Whether it’s Garth and Wayne singing Bohemian Rhapsody in a car, Robert de Niro in Jackie Brown rocking away to a strip tease to the Supreme’s Baby Love or fish faced Julia Roberts poncing down a New York high street to Roy Orbison’s Pretty Woman, this compilation has a selection of songs that everyone born in the last 50 years should be familiar with somehow or other.
Originally this was a two volume compilation (still available on Amazon)but over time volume 1 has been lost. Probably for the best as the “greatest” singles on the second volume were all a little too contemporaneous compared to those presented on volume 1. There was a spate of similar compilations after the millennium, Greatest This, Greatest That and who could forget the Absolute All Time Best of Super-dooper Mega Party Funtime Hoo-Har Music Ever Volume 3, all vying for the hard earned cash of the gullible. Of course, as with all compilations, there are some tracks I feel shouldn’t be there, and others that are conspicuous by their absence. Never the less, Greatest No.1 Singles is a nice “leave it on in the background while you do the cleaning” album.
I was never a fan of Tom Hank’s lumbering buffoon Forrest Gump. The film was a little too whimsical for my liking but I felt that the soundtrack was well researched and included a good few classic popular songs from the period of history in which the film is set.

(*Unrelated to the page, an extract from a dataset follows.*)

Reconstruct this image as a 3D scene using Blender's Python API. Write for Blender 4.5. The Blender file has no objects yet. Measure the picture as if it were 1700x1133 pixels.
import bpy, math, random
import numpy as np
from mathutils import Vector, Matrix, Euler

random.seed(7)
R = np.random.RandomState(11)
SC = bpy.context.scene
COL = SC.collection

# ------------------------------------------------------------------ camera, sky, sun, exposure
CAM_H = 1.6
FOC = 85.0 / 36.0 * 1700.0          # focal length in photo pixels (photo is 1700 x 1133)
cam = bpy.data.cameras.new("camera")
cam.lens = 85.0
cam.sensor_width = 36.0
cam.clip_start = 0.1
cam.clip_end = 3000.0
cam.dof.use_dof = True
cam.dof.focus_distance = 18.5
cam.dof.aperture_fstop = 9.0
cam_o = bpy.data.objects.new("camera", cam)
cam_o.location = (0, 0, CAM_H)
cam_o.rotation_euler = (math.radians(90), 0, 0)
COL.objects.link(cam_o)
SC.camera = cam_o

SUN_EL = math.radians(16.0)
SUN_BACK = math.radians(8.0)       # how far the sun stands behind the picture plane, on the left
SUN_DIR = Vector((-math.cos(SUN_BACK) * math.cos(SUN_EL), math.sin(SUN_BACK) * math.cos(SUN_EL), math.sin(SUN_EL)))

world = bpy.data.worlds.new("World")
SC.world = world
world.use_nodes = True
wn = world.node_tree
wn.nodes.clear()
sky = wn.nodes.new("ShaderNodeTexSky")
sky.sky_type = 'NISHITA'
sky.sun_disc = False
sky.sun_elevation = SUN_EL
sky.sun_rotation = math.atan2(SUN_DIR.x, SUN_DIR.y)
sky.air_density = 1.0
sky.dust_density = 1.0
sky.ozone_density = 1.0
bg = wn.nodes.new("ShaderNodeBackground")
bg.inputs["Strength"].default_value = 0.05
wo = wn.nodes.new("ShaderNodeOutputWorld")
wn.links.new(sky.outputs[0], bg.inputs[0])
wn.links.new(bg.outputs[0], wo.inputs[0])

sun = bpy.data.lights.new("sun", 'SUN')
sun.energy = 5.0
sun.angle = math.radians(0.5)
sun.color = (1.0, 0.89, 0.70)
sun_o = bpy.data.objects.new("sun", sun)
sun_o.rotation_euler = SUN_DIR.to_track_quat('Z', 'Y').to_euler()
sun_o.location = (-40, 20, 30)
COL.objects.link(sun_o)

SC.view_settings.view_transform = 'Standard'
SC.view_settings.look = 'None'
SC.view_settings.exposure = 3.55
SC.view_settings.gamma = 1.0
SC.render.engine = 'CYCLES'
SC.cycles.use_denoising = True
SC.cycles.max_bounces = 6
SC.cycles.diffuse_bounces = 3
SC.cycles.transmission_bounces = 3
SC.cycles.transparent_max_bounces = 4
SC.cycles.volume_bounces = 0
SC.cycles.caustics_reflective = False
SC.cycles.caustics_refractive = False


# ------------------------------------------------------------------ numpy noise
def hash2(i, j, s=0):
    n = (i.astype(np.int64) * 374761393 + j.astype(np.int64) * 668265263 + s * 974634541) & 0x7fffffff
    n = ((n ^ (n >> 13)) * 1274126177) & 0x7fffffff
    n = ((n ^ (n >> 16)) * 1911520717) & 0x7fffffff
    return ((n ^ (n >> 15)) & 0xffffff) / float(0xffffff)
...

I have a snooty contempt for the Beach Boys. Sure they’re a product of their time. That hazy clean living pseudo-America that only seemed to have happened in films or imaginations. But to me they have sinister overtones. That might just be me though.
There’s just something a little creepy about some of their songs. It makes me think of some tripped up psycho-hippie carving up bodies.I’m sure psychologists in the future will debate that statement for many years.